Do I? Do I not?

Being a transactional analyst practitioner in India is quite unique or different. This is specifically in relation to boundaries and multiple roles in relationships.

As Counseling and Psychotherapy is new to our country, it is often viewed with suspicion, associated with stigma and questioned. The western models of counselling that insist on individuality,boundaries and one role -one relationship are almost impossible e to adhere to in this framework.

I will highlight this in the example given below.

Recently a young lady Rekha who was coming to me for counselling specifically to deal with her move to India and its complexities promoted me to ponder on two questions Do I? Do I not?

Rekha was of Indian origin and had lived in 12 countries except India. Yet she carried many Indian values in psyche. She had been very well educated in prestigious universities like Mcgill and Harvard and had been living the last few years independently in New York. She was now moving to India as she was getting married.
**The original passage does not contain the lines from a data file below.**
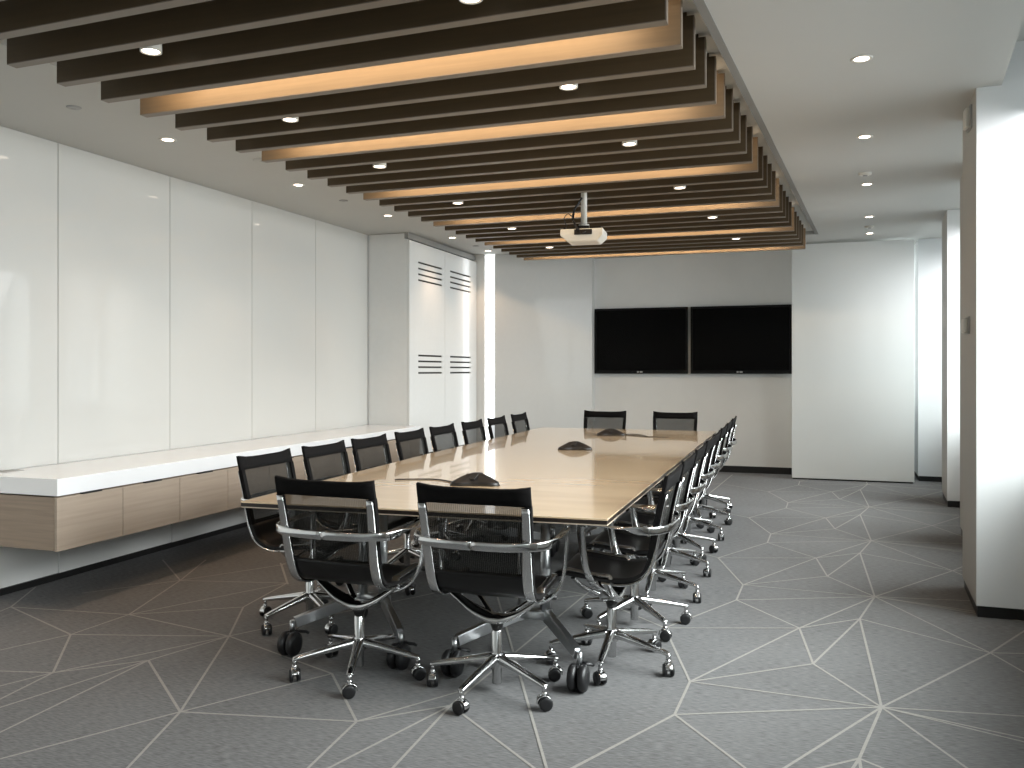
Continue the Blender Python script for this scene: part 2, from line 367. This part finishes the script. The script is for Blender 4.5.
# cupboards
t = thing('cupboard', 'tall white built-in cupboard with slotted doors beyond the white ledge', 'cupboard', (-4.285,9.4,0))
bm = BM(); box(bm, -.253,.225, -.98,1.055, .001,2.775); box(bm, -.253,.19, -.98,1.055, 2.775,2.845); obj('body', bm, M['cupboard'], t)
bm = BM(); box(bm, .1905,.235, -.98,1.055, 2.79,2.852); obj('top_rail', bm, M['grey_plastic'], t)
for (y0, y1, s0, s1) in ((-.978,-.0,-.752,-.082),(.004,1.05,.161,.84)):
    bm = BM()
    zz = [.005]
    rows = [.20,.265,.33,.395,1.317,1.382,1.447,1.512,2.355,2.42,2.485,2.552]
    # door leaf cut around its slots
    box(bm, .227,.25, y0,s0, .005,2.77); box(bm, .227,.25, s1,y1, .005,2.77)
    z0 = .005
    for r in rows:
        box(bm, .227,.25, s0,s1, z0,r-.010); z0 = r+.010
    box(bm, .227,.25, s0,s1, z0,2.77)
    d = obj('door', bm, M['cupboard'], t)
    for r in rows:
        bm = BM(); box(bm, .228,.236, s0,s1, r-.012,r+.012); obj('slot', bm, M['slot'], d)
# ---------------------------------------------------------------- screens and sliding panel
for i, (x0, x1, lab) in enumerate(((-2.695,-1.42,'left of the pair of black wall-mounted flat screens'),(-1.385,-.10,'right of the pair of black wall-mounted flat screens, by the white panel'))):
    t = thing('television', lab, 'television', ((x0+x1)/2,11.574,1.30), 0, 'wall-mounted flat screens'); w = (x1-x0)/2
    bm = BM(); box(bm, -w,w, -.06,-.012, 0,.895, bevel=.004); box(bm, -.3,.3, -.012,0, .25,.65); obj('frame', bm, M['tv_frame'], t)
    bm = BM(); box(bm, -w+.03,w-.03, -.0615,-.0605, .045,.865); obj('screen', bm, M['tv_screen'], t)
    bm = BM(); box(bm, -.045,-.02, -.0625,-.061, .014,.034); box(bm, -.008,.03, -.0625,-.061, .014,.034); obj('badge', bm, M['logo'], t)
t = thing('sliding_panel', 'tall glossy white sliding wall panel right of the screens', 'panel', (.595,11.08,0))
bm = BM(); box(bm, -.69,.69, 0,.045, .018,2.90, bevel=.002); obj('panel', bm, M['gloss_white'], t)
bm = BM(); box(bm, -.68,.68, .01,.035, 0,.018); obj('floor_track', bm, M['black'], t)
# sensors on the first pillar
def on_pillar(name, label, z, y, s, cat):
    t = thing(name, label, cat, (.911+.067*(y-5.21)-.001,y,z)); 
    bm = BM(); box(bm, -.012,.0, -s/2,s/2, -s/2,s/2, bevel=.002); obj('back_plate', bm, M['grey_plastic'], t)
    bm = BM(); box(bm, -.035,-.012, -s*.35,s*.3, -s*.45,s*.4, bevel=.006); obj('cover', bm, M['white_plastic'], t)
on_pillar('wall_sensor', 'small boxed sensor high on the nearest window pillar', 2.79, 5.45, .13, 'sensor')
on_pillar('thermostat', 'small metal control plate at eye height on the nearest window pillar', 1.61, 5.55, .10, 'thermostat')

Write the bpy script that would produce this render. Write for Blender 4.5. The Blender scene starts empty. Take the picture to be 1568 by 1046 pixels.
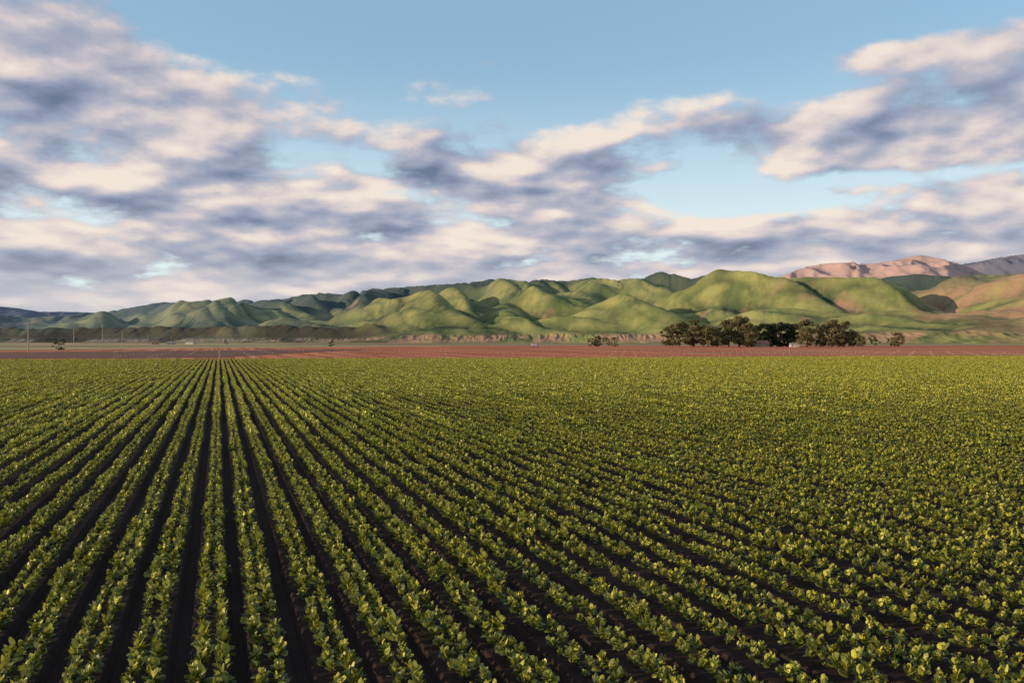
import bpy, bmesh, math, random
import numpy as np
from mathutils import Vector, Matrix

random.seed(7); rng = np.random.default_rng(11)
scene = bpy.context.scene
scene.view_settings.view_transform = 'Standard'; scene.view_settings.look = 'None'; scene.view_settings.exposure = 0
F = 1220.0; HC = 5.6
A = math.radians(20.2)
RD = np.array([-math.sin(A), math.cos(A)])   # row direction
RP = np.array([math.cos(A), math.sin(A)])    # across rows
SUN_AZ = math.radians(-103); SUN_EL = math.radians(12)

# ------------------------------------------------------------------ helpers
def link(ob, parent=None):
    scene.collection.objects.link(ob)
    if parent: ob.parent = parent
    return ob

def grid_mesh(name, V, nu, nv, smooth=True):
    me = bpy.data.meshes.new(name)
    i = np.arange((nu-1)*(nv-1)); a = i//(nv-1); b = i%(nv-1)
    q = np.stack([a*nv+b, (a+1)*nv+b, (a+1)*nv+b+1, a*nv+b+1], 1).astype(np.int32)
    me.vertices.add(len(V)); me.vertices.foreach_set("co", V.astype(np.float32).ravel())
    me.loops.add(q.size); me.loops.foreach_set("vertex_index", q.ravel())
    me.polygons.add(len(q)); me.polygons.foreach_set("loop_start", np.arange(0, q.size, 4, dtype=np.int32))
    me.polygons.foreach_set("loop_total", np.full(len(q), 4, dtype=np.int32))
    me.polygons.foreach_set("use_smooth", np.full(len(q), smooth))
    me.update(calc_edges=True); me.validate()
    return me

def attr(me, name, data, typ='FLOAT', dom='POINT'):
    at = me.attributes.new(name, typ, dom)
    at.data.foreach_set("vector" if typ == 'FLOAT_VECTOR' else "value", np.asarray(data).ravel())

_perm = {}
def pnoise(x, y, seed=0):
    if seed not in _perm:
        r = np.random.default_rng(1000+seed); p = r.permutation(256); _perm[seed] = (np.concatenate([p, p]), r.uniform(0, 2*np.pi, 256))
    P, G = _perm[seed]
    xi = np.floor(x).astype(int); yi = np.floor(y).astype(int); xf = x-xi; yf = y-yi
    def g(ix, iy, fx, fy):
        a = G[P[(P[ix & 255]+iy) & 255]]; return np.cos(a)*fx+np.sin(a)*fy
    u = xf**3*(xf*(xf*6-15)+10); v = yf**3*(yf*(yf*6-15)+10)
    n00 = g(xi, yi, xf, yf); n10 = g(xi+1, yi, xf-1, yf); n01 = g(xi, yi+1, xf, yf-1); n11 = g(xi+1, yi+1, xf-1, yf-1)
    return (n00*(1-u)+n10*u)*(1-v)+(n01*(1-u)+n11*u)*v
def fbm(x, y, o=4, seed=0):
    s = 0; a = 1.0; t = 0
    for k in range(o):
        s = s+a*pnoise(x*2**k, y*2**k, seed+k); t += a; a *= .5
    return s/t
def sstep(a, b, x):
    t = np.clip((x-a)/(b-a), 0, 1); return t*t*(3-2*t)

class NT:
    def __init__(s, tree): s.t = tree; s.n = tree.nodes; s.l = tree.links
    def new(s, typ, **kw):
        n = s.n.new(typ)
        for k, v in kw.items(): setattr(n, k, v)
        return n
    def put(s, inp, v):
        if hasattr(v, 'is_output'): s.l.new(v, inp)
        else: inp.default_value = v
    def math(s, op, a, b=None, c=None, clamp=False):
        n = s.new('ShaderNodeMath', operation=op, use_clamp=clamp)
        s.put(n.inputs[0], a)
        if b is not None: s.put(n.inputs[1], b)
        if c is not None: s.put(n.inputs[2], c)
        return n.outputs[0]
    def vmath(s, op, a, b=None):
        n = s.new('ShaderNodeVectorMath', operation=op); s.put(n.inputs[0], a)
        if b is not None: s.put(n.inputs[3] if op == 'SCALE' else n.inputs[1], b)
        return n.outputs[0]
    def mix(s, f, a, b, blend='MIX'):
        n = s.new('ShaderNodeMix', data_type='RGBA', blend_type=blend)
        s.put(n.inputs[0], f); s.put(n.inputs[6], a); s.put(n.inputs[7], b); return n.outputs[2]
    def noise(s, vec, scale, detail=4, rough=.5, dist=0, dims='3D'):
        n = s.new('ShaderNodeTexNoise', noise_dimensions=dims); s.put(n.inputs['Vector'], vec)
        n.inputs['Scale'].default_value = scale; n.inputs['Detail'].default_value = detail
        n.inputs['Roughness'].default_value = rough; n.inputs['Distortion'].default_value = dist
        return n.outputs[0]
    def step(s, x, a, b):
        n = s.new('ShaderNodeMapRange', interpolation_type='SMOOTHSTEP'); s.put(n.inputs[0], x)
        s.put(n.inputs[1], a); s.put(n.inputs[2], b); n.inputs[3].default_value = 0; n.inputs[4].default_value = 1
        return n.outputs[0]
    def attr(s, name):
        n = s.new('ShaderNodeAttribute', attribute_name=name); return n.outputs['Fac']
    def pos(s): return s.new('ShaderNodeNewGeometry').outputs['Position']
    def mapping(s, vec, rot=(0,0,0), scale=(1,1,1)):
        n = s.new('ShaderNodeMapping'); s.put(n.inputs[0], vec)
        n.inputs['Rotation'].default_value = rot; n.inputs['Scale'].default_value = scale; return n.outputs[0]

def C(r, g, b): return (r, g, b, 1)
def new_mat(name, rough=.9, spec=.2):
    m = bpy.data.materials.new(name); m.use_nodes = True
    t = NT(m.node_tree); b = m.node_tree.nodes['Principled BSDF']
    b.inputs['Roughness'].default_value = rough
    b.inputs['Specular IOR Level'].default_value = spec
    return m, t, b
def simple(name, col, rough=.8, var=.25, sc=3.0, spec=.2):
    m, t, b = new_mat(name, rough, spec)
    n = t.noise(t.pos(), sc, 4, .6)
    c2 = C(*(x*(1-var) for x in col)); c1 = C(*(min(1, x*(1+var)) for x in col))
    t.put(b.inputs['Base Color'], t.mix(n, c2, c1)); return m
def bump(t, b, h, dist=.05, strength=.6):
    n = t.new('ShaderNodeBump'); n.inputs['Distance'].default_value = dist; n.inputs['Strength'].default_value = strength
    t.put(n.inputs['Height'], h); t.l.new(n.outputs[0], b.inputs['Normal'])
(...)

She shared with me her fears, her joys, her needs and her concerns. Thereby we had built a relationship in our role as counselor and counselee. Rekha was open, vulnerable and reflective as she shared the details of her forthcoming wedding.

A week before her wedding at the end of her session she said to me ”Anna I want you at come to my wedding, please at least attend one function and bless me, this is very important to me. I know this is impossible in the west and yet it is important to me”. I was taken aback and confused. What should I do ?I did not respond immediately.

I played around with do I ? Do I not?

I though about what this means to me professionally? What does this mean to our relationship?

Finally I took the plunge and attended one function, wished the couple all the best and returned with a sense of calm. In retrospect I am sure I had taken the right decision as I saw the look in Rekha’s eyes when I went and wished the couple.

Yes, the boundary had blurred and it was not as stark as it ought to be. I knew that in my culture personal and professional roles are not well defined and yet we manage. Successful Indian Businesses have been built inclusive of grey areas.

In our culture we consciously and unconsciously accept and nurture intangibility.

I leave you with this question. Does this mean that an Indian Counsellor is less professional or less effective?